Colani: The Designer For All Your Scary Car Costume Needs
It's Halloween, so many of us are planning our elaborate going-out costumes, perhaps car-related, but all likely involving lots of extra shaving. But what about cars themselves? Don't they deserve scary costumes? Of course they do. And at least one designer, Luigi Colani, is doing his part.
Colani's been designing cars (and wearing big white sweaters and scarves) and furniture and appliances and computers and probably sex toys and spaceships for decades. And while I certainly respect a lot of the work he's done, there's a lot of cars that, when re-imagined in his particular, "biodynamic" style, feels sort of like cars wearing Halloween costumes. Lets' check out some of those.
Colani Trabant
This was the first one I saw that really made me realize that this dude was all about letting cars have the same fun we enjoy when we wear terrifying masks. Just look at this Trabant, and tell me it doesn't look like a Trabi wearing a mask. Part of that is because from the A-pillar back, it's just a Trabant, while up front the normal, dowdy-but-friendly Trabant front has been transformed into a grinning alien face.
He also made this roadster version which is a little more cohesive, but only because he spread the bonkers out over more of the car. Like the two chromed fairings behind the seats that look like something they'd have in a diner to keep rolls warm. This thing would be a blast to have as your summer fun-ride.
Colani 1977 VW Prototype
From what I've found, this was a prototype for a Beetle replacement that would have slotted between the Polo and Golf. The only VW parts-bin part I can identify on the exterior seems to be the Type IV taillights. It's pretty clearly front-engined, since that amphibian-mated-with-a-showerhead face can only be to get massive amounts of air into the front.
It's not clear just what it's based on — perhaps a Polo, or possibly even a Beetle-type air-cooled engine in there, like the VW Gol that arrived in Brazil a few years later? Who knows.

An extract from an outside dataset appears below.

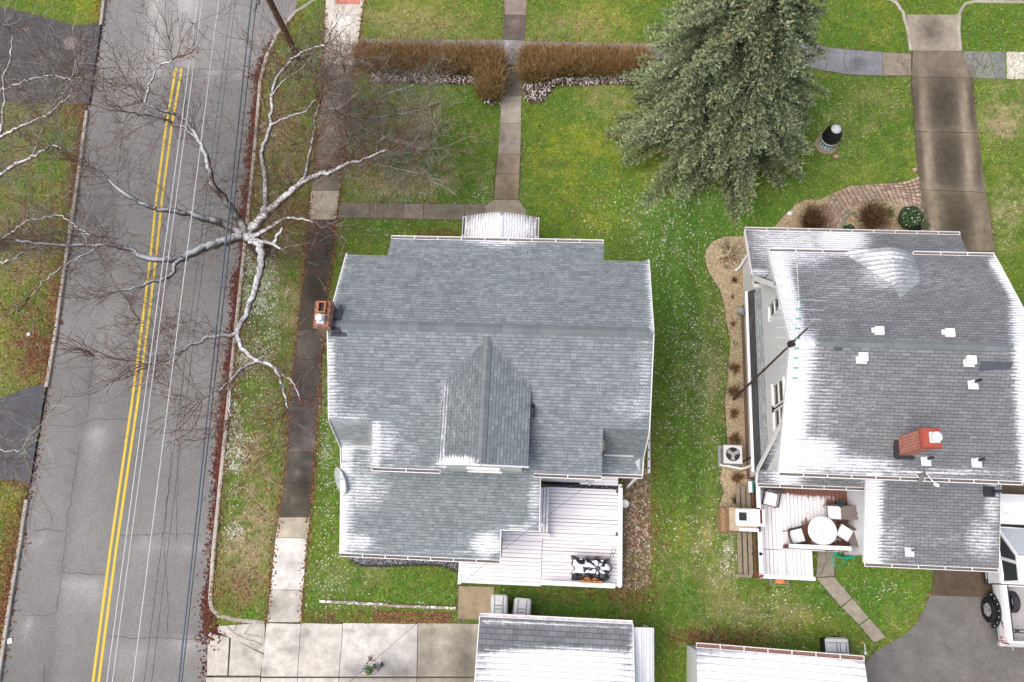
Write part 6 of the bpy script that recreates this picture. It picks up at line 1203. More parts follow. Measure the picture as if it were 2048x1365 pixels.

And look at that shifter. It looks like some sort of alien robo-orchid. I do sort of perversely like the VW logo side vents and the massive padding that suggests the VW logo in the wheel. Still, that doesn't make up for the fact that this looks like a space-lamprey that astronauts in a space horror movie would have to pull out of their space-armpits.
The Colani Trucks
I think these are probably the most known of the Colani designs, and are also probably the most terrifying. There's been a number of these made, costuming DAF and Mercedes-Benz large truck platforms, and almost any of them would be enough to make any grown adult eject a pantload of wastes if one snuck up on them in the night.
Seriously, if a race of alien land-leviathans came to take over the Earth, our best chance of distracting them would be to park a bunch of these Colani trucks by their encampment and just wait for them to start mating with them.
Unless the trucks liked it, those radial wipers whirling in orgiastic glee, and they then start to produce a race of super cyborg leviathan truck-aliens. Oh shit. Shit, I didn't even think about that. Crap. Now I'm worried.
Experimental Cars Need Costumes, Too
You'd think a radical, experimental car wouldn't feel the need for an elaborate costume, but you'd be very wrong, if you wore a big fisherman's sweater and had a lavish mustache and were Luigi Colani. Colani took one of the Mercedes C111 experimental cars and dressed up so it looked like something between a spaceship and prom dress shoe.
The Colani C112 does, however, have one of the most dramatic rear-wiper setups in the history of motoring, though. Props need to be donated for that wiper.
How about a G-Wagen? And A Ford Ka?
As bonkers as Colani is, you have to admire the guy's perseverance and sheer output. Oh, and his admirable willingness to apply his alien-amphibian ray to pretty much any car, regardless of type or cost or status or anything.
Look at his treatment of both the unashamedly boxy Benz G-Wagen and the somewhat more bio-compatible 1st gen Ford Ka.
Colani's one of those designers that I'm really glad exists. I very rarely think the things he does are actually attractive or successful, but the kook sure knows how to push some boundaries, and there's no denying he can design some pretty dramatic cars. We need people like him to keep stirring the pot, even if you occasionally get scared shitless.
Besides, getting terrified is sort of fun. That's why we still love Halloween, right?